→ Given request
Print exactly those lines that run from the beginning of the data to the line bearing "out.append(b); return out", inclusive.

== == ==

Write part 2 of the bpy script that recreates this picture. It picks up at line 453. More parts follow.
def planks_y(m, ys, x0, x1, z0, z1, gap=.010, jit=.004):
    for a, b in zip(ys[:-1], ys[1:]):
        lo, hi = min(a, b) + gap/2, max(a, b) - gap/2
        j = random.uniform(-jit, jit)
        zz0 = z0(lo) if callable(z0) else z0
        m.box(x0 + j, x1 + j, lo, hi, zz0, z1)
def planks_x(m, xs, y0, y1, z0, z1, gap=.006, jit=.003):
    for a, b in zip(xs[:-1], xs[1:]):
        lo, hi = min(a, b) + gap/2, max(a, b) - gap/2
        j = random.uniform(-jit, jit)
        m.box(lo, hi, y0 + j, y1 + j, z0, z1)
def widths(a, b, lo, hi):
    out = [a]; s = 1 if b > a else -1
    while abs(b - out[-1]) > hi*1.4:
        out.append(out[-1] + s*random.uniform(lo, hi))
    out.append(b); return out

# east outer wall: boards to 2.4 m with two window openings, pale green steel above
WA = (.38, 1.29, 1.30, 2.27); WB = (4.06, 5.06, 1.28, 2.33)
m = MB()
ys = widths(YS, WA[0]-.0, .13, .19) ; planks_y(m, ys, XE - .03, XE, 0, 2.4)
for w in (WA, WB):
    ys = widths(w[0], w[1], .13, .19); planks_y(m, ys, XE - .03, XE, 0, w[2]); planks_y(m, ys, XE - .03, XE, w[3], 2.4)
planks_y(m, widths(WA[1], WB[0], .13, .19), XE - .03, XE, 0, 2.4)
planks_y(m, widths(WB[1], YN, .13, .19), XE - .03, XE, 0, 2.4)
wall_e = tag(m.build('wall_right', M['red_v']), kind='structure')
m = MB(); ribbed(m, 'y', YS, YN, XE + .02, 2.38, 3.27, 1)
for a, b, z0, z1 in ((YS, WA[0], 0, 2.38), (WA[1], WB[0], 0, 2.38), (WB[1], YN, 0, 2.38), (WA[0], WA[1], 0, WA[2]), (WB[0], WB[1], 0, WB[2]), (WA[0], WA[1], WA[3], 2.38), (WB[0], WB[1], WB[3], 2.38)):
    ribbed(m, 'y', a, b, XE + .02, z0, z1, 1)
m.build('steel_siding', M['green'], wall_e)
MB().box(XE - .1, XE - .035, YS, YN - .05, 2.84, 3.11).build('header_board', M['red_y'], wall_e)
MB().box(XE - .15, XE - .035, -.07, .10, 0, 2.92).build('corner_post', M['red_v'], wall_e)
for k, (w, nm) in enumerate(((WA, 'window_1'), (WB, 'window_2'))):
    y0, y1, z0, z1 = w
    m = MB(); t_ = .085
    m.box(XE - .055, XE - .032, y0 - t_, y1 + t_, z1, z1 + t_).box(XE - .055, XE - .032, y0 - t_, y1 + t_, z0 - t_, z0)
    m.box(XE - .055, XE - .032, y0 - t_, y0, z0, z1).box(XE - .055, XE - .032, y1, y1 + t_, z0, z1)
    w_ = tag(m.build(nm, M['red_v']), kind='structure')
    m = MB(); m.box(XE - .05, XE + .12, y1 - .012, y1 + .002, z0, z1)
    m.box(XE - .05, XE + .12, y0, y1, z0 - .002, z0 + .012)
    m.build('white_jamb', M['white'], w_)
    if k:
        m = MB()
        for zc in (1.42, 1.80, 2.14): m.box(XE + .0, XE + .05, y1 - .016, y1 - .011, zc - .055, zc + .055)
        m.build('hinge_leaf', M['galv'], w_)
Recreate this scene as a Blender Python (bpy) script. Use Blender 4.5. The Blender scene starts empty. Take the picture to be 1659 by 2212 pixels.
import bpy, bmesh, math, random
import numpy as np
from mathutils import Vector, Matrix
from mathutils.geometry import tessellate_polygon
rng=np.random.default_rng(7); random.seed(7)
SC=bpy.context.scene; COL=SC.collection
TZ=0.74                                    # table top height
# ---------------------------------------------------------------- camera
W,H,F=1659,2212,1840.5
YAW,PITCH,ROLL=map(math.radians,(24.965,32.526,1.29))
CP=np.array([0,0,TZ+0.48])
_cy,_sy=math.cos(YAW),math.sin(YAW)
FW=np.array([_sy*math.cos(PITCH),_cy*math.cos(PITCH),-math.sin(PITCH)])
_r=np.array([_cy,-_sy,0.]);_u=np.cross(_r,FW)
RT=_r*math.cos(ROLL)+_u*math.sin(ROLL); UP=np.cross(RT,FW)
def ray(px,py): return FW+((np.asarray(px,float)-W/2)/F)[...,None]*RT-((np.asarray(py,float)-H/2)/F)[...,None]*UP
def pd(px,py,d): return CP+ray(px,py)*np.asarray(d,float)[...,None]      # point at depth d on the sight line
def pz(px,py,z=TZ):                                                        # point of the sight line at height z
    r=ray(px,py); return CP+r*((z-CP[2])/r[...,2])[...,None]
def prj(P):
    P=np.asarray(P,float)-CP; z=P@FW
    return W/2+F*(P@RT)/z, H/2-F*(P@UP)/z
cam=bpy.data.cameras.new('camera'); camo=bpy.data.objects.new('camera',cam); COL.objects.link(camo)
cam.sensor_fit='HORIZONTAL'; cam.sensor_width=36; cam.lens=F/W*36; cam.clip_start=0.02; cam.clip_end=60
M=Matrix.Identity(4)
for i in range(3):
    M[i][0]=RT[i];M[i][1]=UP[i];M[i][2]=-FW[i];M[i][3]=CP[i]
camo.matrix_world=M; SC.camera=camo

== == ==

→ Answer to this problem
Write part 2 of the bpy script that recreates this picture. It picks up at line 453. More parts follow.
def planks_y(m, ys, x0, x1, z0, z1, gap=.010, jit=.004):
    for a, b in zip(ys[:-1], ys[1:]):
        lo, hi = min(a, b) + gap/2, max(a, b) - gap/2
        j = random.uniform(-jit, jit)
        zz0 = z0(lo) if callable(z0) else z0
        m.box(x0 + j, x1 + j, lo, hi, zz0, z1)
def planks_x(m, xs, y0, y1, z0, z1, gap=.006, jit=.003):
    for a, b in zip(xs[:-1], xs[1:]):
        lo, hi = min(a, b) + gap/2, max(a, b) - gap/2
        j = random.uniform(-jit, jit)
        m.box(lo, hi, y0 + j, y1 + j, z0, z1)
def widths(a, b, lo, hi):
    out = [a]; s = 1 if b > a else -1
    while abs(b - out[-1]) > hi*1.4:
        out.append(out[-1] + s*random.uniform(lo, hi))
    out.append(b); return out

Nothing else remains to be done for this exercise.